Emergency warnings in Barnawartha, Indigo Upper, Indigo Valley, Levena and Levena West have been downgraded to watch and act.

scotsburn fire
Melbourne couple Ennis and Carli Cehic were forced to make emergency wedding plans after the Scotsburn fires swept scarily close to their venue at Galwiji Homestead. Photo: ABC

Victorian Premier Daniel Andrews praised the firefighters for their work and said it was a “great symbol of what our volunteers and career firefighters mean” that the crews later returned to the fire ground.

The fire narrowly avoided the site of a wedding, planned to take place at Galwiji Homestead in Scotsburn.

Carli and Ennis Cehic were forced to move their special event as flames approached the homestead.

Guests were already assembled when someone pointed out the smoke, at that stage just a small plume in the distance.

But within 15 minutes the flames were so close the 170 guests were forced to evacuate the site, and the bride and groom to be had to move to plan B.

“I was on my way and the fire blew through in front of us, I couldn’t get through to the wedding,” Carli told News Corp.

“They thought I was running late.”

Within an hour the wedding was relocated to the local pub, where the determined pair tied the knot.

Homes ablaze

A large bushfire burning out of control near Ballarat claimed 12 homes and a further 30 farm buildings before being brought under control, authorities said.

A CFA spokesperson said they had been unable to confirm what ignited the Scotsburn fire, but it was believed to have started on private land.

scotsburn fire
A car damaged by fire at Scotsburn, near Ballarat in Victoria. Photo: ABC

According to the CFA, in addition to the 12 homes that were destroyed, two properties were rendered uninhabitable, two were damaged but still liveable and 30 sheds were destroyed.

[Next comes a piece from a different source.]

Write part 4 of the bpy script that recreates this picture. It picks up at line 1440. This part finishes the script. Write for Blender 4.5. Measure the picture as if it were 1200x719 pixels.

It was brought under control late on Sunday, but crews continued to patrol the fire area.

Work continued at the Midland Highway, which was expected to be opened only to through traffic on Monday morning.

Meanwhile, a 34-year-old man was arrested about 12.50pm on Saturday after a blaze moved through sheds and farming equipment at Epping, Victoria.

Glen Boland, 34, was remanded in custody when he faced the Melbourne Magistrates’ Court on Sunday.

He argued he did not start the blaze and was in fact attempting to extinguish it, reported.

Police allege the fire was started by cigarette butts found metres from his camp site.

‘We dodged a bullet’

In Tasmania, a cold front has doused authorities fears of out-of-control blazes in the island state.

Early on Sunday, fire crews battled several fires, with the most serious near Dover, south of Hobart.

Despite some locations recording record high temperatures, and crews on high alert as a result, the outlook was more positive by the afternoon.

“We definitely dodged a bullet,” Tasmanian Fire Service regional fire controller Mark Dobson told the ABC.

“I guess that can be attributable to the weather conditions, certainly in some areas, not reaching what it was anticipated to be.”